SET TASK: Pictures in the entries below are excluded; copy only the lines from the one containing "Write a Blender" to the one containing "return M, n, -n @ M[:, 2]", both included.

PROVIDED DATA:
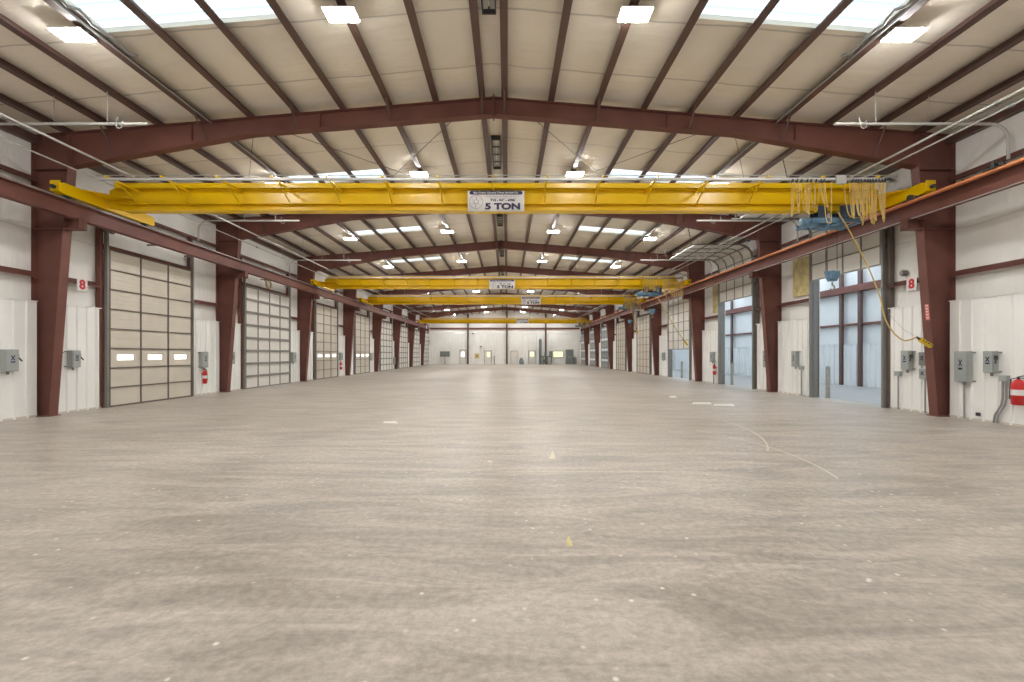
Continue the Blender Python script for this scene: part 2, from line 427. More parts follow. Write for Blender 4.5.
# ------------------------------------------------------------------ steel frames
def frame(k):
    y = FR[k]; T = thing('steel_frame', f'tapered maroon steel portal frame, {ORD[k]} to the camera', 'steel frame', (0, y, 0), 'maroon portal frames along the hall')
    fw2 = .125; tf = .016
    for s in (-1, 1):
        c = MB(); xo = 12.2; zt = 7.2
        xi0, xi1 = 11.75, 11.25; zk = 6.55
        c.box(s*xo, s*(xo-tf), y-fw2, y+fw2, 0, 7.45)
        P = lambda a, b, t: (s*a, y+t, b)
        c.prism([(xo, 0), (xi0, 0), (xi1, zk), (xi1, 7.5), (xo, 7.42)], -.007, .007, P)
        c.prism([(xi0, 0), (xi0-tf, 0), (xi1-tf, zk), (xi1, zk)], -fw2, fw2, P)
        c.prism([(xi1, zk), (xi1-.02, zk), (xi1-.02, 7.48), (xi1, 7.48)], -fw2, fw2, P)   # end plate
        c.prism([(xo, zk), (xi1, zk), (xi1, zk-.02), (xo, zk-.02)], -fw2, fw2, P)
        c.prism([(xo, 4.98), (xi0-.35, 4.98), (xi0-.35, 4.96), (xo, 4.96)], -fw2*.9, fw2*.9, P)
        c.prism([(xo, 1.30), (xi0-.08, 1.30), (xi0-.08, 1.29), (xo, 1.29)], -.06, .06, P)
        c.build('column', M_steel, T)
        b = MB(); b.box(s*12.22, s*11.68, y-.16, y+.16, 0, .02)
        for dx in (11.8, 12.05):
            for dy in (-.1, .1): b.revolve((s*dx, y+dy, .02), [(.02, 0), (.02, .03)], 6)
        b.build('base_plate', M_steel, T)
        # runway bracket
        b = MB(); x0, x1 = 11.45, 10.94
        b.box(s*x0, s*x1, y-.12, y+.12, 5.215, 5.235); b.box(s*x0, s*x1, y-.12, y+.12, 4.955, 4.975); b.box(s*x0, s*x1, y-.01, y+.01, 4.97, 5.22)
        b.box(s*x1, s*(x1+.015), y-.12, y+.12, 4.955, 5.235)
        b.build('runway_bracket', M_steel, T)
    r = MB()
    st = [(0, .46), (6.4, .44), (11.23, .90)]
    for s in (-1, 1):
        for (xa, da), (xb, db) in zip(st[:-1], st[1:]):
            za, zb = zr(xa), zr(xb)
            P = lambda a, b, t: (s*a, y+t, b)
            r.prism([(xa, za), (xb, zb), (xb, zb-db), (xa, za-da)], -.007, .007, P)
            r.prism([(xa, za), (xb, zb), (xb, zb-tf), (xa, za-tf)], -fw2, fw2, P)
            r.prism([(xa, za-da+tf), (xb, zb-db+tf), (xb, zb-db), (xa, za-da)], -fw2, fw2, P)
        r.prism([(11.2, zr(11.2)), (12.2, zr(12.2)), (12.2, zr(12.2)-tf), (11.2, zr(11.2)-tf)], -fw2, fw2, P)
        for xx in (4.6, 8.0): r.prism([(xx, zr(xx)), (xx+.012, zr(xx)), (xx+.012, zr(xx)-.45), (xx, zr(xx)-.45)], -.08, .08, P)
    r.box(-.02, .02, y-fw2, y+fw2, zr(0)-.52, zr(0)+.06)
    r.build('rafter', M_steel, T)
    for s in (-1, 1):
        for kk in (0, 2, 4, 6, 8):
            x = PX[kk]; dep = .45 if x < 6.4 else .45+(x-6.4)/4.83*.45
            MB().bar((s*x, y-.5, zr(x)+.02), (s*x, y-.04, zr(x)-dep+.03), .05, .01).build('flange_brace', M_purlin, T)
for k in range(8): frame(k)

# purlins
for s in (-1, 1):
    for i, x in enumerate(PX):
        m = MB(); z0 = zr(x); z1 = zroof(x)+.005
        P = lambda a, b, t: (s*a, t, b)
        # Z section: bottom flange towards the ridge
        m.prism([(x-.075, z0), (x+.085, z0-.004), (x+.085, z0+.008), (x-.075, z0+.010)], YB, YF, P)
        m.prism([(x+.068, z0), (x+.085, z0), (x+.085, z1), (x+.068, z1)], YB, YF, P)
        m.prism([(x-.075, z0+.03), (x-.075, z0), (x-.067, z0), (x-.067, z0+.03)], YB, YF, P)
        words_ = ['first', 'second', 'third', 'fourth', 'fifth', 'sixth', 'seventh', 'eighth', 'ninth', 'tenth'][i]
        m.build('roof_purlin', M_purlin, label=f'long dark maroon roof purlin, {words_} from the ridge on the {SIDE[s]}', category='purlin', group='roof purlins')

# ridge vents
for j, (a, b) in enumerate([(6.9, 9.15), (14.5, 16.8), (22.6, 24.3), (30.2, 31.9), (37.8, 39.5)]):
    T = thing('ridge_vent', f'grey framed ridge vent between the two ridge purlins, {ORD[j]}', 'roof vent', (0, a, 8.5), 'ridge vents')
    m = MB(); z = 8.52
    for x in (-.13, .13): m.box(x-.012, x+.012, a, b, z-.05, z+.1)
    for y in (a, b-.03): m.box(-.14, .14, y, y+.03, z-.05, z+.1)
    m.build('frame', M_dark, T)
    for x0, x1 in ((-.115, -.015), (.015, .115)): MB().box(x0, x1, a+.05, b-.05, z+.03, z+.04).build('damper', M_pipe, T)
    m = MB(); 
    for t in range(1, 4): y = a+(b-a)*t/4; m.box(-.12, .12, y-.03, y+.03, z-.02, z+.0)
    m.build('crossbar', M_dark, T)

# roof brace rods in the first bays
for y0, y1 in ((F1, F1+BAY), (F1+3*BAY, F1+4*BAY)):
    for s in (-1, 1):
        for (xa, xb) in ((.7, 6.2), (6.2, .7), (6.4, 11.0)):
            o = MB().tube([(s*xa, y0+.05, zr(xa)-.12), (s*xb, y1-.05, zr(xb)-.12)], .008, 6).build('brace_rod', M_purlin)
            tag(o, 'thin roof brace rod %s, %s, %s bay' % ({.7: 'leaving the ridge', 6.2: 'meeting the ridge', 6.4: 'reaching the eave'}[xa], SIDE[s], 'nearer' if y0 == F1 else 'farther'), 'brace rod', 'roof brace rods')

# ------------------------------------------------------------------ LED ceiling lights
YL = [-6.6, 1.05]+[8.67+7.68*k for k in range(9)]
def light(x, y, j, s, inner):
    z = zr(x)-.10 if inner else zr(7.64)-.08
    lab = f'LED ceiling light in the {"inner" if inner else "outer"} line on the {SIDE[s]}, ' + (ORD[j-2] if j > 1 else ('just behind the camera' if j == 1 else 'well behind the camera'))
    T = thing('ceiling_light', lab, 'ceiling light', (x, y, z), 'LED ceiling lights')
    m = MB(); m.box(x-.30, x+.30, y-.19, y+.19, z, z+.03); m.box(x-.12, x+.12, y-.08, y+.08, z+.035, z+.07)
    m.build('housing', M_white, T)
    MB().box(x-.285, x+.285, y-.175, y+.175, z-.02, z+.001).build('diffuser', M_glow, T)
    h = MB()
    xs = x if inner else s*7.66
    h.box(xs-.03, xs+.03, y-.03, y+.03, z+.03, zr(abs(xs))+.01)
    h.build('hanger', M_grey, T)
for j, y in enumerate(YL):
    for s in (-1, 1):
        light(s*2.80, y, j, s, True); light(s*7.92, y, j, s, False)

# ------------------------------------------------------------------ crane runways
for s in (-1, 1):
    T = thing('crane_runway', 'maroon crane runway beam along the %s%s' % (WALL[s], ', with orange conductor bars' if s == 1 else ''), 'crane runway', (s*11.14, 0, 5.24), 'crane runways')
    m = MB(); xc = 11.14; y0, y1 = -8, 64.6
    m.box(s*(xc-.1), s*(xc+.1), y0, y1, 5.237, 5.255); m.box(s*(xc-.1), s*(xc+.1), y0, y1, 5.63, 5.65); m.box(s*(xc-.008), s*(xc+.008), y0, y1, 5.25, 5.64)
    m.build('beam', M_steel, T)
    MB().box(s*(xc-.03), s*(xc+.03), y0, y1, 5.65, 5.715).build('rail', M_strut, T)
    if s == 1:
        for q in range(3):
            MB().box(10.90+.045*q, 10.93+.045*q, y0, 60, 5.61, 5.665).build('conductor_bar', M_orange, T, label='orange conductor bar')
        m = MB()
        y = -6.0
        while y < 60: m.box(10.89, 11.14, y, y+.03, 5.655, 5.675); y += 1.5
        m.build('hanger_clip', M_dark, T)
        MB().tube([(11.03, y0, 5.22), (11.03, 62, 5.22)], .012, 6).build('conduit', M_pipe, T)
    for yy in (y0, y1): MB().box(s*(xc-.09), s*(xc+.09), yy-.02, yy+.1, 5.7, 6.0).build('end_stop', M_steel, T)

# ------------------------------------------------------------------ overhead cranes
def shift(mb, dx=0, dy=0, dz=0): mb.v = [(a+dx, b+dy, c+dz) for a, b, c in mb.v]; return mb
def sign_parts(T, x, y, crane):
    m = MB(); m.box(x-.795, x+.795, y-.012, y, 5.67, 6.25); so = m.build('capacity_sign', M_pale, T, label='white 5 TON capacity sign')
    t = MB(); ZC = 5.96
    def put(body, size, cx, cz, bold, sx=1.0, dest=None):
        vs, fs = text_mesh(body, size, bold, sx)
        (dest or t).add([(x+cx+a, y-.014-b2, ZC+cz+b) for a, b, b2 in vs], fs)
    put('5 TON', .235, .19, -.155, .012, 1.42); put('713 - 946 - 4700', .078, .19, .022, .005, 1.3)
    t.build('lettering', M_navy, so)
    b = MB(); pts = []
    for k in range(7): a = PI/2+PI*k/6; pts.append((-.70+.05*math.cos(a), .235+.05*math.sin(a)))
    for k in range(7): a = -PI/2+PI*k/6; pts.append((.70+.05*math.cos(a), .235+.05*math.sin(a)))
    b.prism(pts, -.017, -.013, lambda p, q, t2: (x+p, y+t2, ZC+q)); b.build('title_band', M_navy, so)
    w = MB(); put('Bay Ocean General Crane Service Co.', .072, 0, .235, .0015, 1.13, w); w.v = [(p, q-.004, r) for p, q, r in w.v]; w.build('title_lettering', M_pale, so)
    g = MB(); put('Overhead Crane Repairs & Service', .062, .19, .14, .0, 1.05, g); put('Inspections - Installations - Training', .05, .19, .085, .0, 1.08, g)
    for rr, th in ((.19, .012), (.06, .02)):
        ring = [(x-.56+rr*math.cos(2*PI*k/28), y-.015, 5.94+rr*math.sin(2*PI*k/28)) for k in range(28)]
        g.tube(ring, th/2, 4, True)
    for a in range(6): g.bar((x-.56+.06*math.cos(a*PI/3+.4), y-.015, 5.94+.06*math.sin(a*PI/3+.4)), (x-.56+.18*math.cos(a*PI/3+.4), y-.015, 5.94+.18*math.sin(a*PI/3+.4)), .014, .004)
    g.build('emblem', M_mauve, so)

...

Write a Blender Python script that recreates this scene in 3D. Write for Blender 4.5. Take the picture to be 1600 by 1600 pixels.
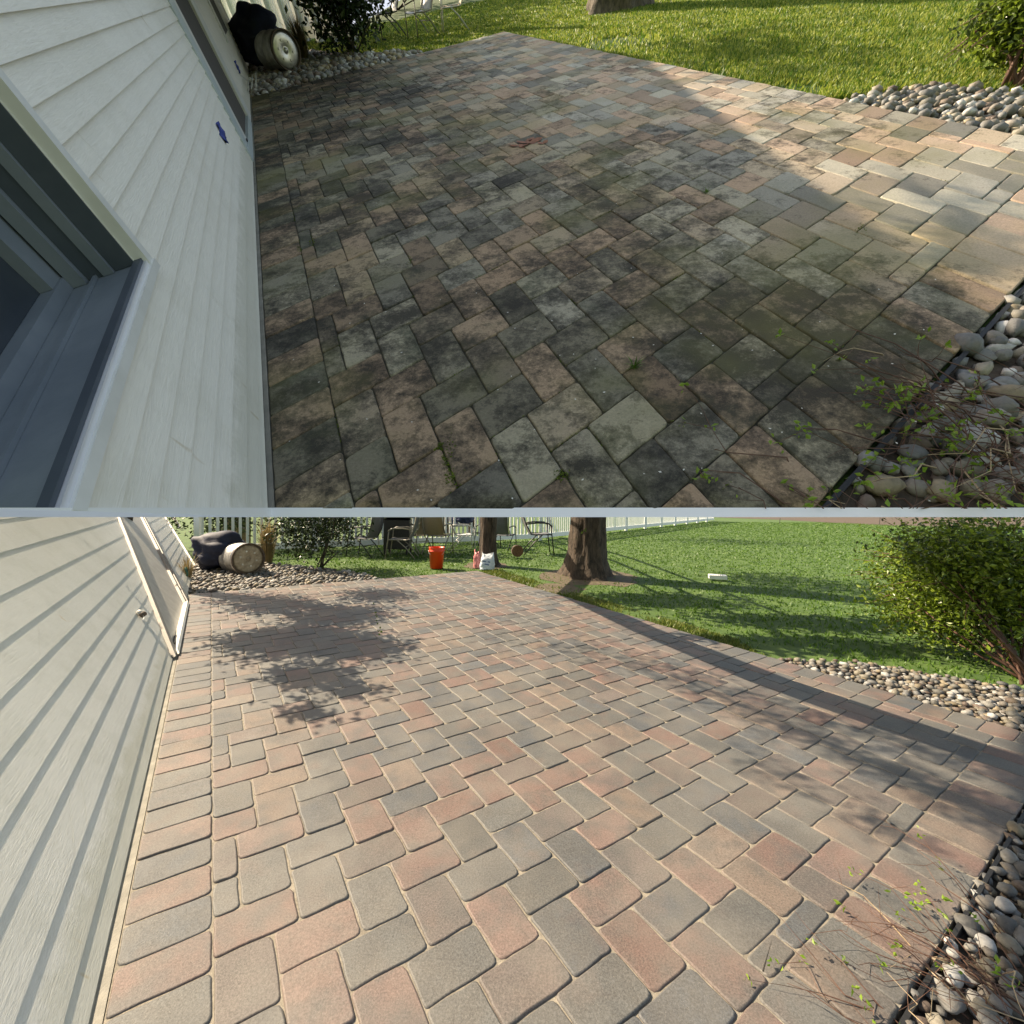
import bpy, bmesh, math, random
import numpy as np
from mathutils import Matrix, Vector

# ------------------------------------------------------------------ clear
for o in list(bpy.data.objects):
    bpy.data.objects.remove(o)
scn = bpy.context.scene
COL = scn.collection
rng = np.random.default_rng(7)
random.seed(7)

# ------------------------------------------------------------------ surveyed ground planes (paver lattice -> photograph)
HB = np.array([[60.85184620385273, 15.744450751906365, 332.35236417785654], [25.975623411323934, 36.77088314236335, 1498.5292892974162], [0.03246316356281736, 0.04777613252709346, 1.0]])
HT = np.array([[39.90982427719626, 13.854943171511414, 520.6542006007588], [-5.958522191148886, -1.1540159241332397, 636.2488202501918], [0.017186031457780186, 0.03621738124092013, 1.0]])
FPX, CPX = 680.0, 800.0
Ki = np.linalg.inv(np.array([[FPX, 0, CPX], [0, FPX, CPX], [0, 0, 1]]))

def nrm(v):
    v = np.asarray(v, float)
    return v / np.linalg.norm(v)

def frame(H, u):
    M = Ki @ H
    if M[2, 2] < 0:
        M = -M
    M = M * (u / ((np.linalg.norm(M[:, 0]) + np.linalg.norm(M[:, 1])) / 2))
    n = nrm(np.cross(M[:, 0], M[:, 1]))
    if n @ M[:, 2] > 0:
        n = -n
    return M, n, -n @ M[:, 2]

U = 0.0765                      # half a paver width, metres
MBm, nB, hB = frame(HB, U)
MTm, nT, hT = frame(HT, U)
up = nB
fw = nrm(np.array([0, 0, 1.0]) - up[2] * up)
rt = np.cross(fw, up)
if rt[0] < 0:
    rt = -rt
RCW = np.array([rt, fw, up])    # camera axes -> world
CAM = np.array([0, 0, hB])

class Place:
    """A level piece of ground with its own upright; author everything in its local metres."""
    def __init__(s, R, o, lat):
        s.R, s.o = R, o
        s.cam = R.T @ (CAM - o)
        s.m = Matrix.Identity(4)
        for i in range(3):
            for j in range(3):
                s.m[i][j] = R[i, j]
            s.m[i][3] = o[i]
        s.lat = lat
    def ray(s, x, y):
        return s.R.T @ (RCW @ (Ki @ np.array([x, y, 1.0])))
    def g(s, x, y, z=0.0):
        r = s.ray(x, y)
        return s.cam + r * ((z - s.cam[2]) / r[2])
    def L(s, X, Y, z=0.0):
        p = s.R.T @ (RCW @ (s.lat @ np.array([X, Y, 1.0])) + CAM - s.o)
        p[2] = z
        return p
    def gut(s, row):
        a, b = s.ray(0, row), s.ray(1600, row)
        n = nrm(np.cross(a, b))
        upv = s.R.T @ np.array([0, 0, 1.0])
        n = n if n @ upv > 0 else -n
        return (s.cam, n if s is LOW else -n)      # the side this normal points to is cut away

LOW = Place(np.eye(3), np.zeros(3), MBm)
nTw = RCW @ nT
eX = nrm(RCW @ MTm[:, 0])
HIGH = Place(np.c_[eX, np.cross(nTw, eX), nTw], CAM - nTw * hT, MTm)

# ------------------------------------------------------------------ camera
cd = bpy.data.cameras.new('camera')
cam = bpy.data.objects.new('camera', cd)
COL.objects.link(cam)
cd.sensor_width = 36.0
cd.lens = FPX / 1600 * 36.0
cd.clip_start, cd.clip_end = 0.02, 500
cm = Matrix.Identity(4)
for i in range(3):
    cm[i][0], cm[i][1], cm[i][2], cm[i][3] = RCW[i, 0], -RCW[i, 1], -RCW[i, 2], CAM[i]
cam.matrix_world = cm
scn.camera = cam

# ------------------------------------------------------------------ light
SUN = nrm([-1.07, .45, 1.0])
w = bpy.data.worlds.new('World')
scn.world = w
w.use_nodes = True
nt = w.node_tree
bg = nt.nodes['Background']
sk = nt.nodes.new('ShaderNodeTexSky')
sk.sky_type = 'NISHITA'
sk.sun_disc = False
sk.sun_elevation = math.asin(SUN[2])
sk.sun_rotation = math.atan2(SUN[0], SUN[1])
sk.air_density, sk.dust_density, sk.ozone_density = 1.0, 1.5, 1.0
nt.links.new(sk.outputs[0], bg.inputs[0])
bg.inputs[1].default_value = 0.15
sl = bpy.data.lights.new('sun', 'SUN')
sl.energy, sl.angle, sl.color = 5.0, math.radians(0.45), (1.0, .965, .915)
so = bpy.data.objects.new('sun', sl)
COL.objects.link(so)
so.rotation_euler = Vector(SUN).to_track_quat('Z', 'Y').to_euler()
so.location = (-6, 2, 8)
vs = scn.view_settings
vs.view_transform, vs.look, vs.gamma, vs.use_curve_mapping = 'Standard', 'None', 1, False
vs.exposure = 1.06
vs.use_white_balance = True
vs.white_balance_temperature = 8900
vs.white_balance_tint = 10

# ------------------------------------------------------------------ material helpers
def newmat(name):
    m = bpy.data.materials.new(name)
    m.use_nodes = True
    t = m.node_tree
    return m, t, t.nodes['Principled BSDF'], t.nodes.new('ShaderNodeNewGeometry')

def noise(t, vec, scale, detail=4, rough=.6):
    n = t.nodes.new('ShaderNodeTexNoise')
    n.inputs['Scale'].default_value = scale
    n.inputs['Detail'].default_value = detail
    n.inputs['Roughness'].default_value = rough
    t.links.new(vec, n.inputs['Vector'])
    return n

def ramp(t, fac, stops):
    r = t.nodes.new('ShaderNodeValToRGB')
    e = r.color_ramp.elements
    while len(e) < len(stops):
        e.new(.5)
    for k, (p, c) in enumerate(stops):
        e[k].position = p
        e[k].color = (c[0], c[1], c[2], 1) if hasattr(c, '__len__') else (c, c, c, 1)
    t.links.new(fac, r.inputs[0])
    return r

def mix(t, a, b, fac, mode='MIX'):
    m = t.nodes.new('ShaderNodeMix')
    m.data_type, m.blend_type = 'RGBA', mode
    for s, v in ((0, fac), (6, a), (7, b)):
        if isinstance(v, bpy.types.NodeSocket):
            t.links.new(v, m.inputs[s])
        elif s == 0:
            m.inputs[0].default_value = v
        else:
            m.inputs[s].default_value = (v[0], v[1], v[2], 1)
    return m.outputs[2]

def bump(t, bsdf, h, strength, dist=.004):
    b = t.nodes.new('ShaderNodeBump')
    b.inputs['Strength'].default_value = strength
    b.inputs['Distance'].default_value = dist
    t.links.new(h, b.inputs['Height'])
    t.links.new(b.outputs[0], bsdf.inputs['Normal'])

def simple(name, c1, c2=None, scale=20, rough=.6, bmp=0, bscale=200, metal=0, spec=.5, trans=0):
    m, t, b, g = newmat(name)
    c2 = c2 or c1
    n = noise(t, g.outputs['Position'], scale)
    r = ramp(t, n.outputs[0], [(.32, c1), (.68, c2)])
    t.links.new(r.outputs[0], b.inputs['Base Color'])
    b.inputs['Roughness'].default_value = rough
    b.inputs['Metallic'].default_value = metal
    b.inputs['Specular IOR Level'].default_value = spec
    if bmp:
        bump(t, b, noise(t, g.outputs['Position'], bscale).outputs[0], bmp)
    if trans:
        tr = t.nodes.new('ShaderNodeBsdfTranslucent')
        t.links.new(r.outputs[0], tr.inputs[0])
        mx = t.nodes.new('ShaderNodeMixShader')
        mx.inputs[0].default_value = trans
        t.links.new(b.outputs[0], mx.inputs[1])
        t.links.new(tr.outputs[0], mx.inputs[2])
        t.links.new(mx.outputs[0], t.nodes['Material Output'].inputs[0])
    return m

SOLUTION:
Write a Blender Python script that recreates this scene in 3D. Write for Blender 4.5. Take the picture to be 1600 by 1600 pixels.
import bpy, bmesh, math, random
import numpy as np
from mathutils import Matrix, Vector

# ------------------------------------------------------------------ clear
for o in list(bpy.data.objects):
    bpy.data.objects.remove(o)
scn = bpy.context.scene
COL = scn.collection
rng = np.random.default_rng(7)
random.seed(7)

# ------------------------------------------------------------------ surveyed ground planes (paver lattice -> photograph)
HB = np.array([[60.85184620385273, 15.744450751906365, 332.35236417785654], [25.975623411323934, 36.77088314236335, 1498.5292892974162], [0.03246316356281736, 0.04777613252709346, 1.0]])
HT = np.array([[39.90982427719626, 13.854943171511414, 520.6542006007588], [-5.958522191148886, -1.1540159241332397, 636.2488202501918], [0.017186031457780186, 0.03621738124092013, 1.0]])
FPX, CPX = 680.0, 800.0
Ki = np.linalg.inv(np.array([[FPX, 0, CPX], [0, FPX, CPX], [0, 0, 1]]))

def nrm(v):
    v = np.asarray(v, float)
    return v / np.linalg.norm(v)

def frame(H, u):
    M = Ki @ H
    if M[2, 2] < 0:
        M = -M
    M = M * (u / ((np.linalg.norm(M[:, 0]) + np.linalg.norm(M[:, 1])) / 2))
    n = nrm(np.cross(M[:, 0], M[:, 1]))
    if n @ M[:, 2] > 0:
        n = -n
    return M, n, -n @ M[:, 2]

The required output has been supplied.